» **Aim of the task**:
Beginning with the first line of the data below, reproduce every line unchanged, ending with the line that holds "COL = scn.collection".

——

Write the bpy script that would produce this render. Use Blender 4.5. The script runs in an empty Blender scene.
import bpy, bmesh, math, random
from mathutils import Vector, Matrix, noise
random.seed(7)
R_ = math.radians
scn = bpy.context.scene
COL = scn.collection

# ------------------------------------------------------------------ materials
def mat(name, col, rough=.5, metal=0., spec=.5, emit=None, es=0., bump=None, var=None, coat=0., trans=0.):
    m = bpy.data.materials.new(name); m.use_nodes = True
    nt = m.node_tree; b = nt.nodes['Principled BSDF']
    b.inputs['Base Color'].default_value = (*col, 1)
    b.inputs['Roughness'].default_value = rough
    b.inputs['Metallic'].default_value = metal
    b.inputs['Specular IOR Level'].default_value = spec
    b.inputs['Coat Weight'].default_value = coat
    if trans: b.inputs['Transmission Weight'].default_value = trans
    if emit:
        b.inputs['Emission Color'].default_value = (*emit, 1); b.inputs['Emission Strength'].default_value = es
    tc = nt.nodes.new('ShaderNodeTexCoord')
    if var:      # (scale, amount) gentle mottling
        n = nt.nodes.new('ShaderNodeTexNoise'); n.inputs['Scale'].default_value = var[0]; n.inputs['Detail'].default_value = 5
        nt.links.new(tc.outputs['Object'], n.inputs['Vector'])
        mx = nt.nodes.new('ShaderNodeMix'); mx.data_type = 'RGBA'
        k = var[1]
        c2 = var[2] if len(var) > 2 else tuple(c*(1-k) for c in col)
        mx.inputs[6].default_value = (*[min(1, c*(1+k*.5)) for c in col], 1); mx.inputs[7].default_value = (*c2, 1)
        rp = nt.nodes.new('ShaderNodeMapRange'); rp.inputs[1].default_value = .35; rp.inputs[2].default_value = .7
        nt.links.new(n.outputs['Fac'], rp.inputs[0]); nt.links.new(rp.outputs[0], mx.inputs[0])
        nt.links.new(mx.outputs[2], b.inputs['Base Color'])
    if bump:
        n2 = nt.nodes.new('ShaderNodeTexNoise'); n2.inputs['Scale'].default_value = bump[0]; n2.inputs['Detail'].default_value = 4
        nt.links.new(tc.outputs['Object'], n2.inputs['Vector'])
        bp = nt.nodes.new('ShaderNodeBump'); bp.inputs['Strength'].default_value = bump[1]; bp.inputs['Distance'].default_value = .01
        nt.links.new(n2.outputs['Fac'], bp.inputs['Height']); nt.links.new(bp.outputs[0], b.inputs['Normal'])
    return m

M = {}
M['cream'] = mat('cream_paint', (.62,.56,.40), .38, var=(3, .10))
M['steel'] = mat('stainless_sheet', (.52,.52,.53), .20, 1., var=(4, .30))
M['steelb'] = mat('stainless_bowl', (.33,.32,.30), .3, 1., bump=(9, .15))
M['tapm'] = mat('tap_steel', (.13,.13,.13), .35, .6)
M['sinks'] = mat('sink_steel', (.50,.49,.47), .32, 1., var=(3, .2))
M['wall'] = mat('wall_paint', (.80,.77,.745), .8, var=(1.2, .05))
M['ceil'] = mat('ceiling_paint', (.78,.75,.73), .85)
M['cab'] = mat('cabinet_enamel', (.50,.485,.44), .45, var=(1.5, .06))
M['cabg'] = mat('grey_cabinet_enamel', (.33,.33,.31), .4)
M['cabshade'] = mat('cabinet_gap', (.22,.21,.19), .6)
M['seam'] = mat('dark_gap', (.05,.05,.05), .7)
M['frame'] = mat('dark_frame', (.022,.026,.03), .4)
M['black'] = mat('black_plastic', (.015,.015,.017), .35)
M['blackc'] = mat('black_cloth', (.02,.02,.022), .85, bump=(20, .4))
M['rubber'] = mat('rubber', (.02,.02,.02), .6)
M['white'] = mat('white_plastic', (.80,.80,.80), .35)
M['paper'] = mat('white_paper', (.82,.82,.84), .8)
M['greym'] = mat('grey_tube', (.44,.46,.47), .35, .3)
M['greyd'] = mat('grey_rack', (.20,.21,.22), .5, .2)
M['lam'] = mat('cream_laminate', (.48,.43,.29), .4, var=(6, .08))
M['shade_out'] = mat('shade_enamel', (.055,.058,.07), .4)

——

» **Task output**:
Write the bpy script that would produce this render. Use Blender 4.5. The script runs in an empty Blender scene.
import bpy, bmesh, math, random
from mathutils import Vector, Matrix, noise
random.seed(7)
R_ = math.radians
scn = bpy.context.scene
COL = scn.collection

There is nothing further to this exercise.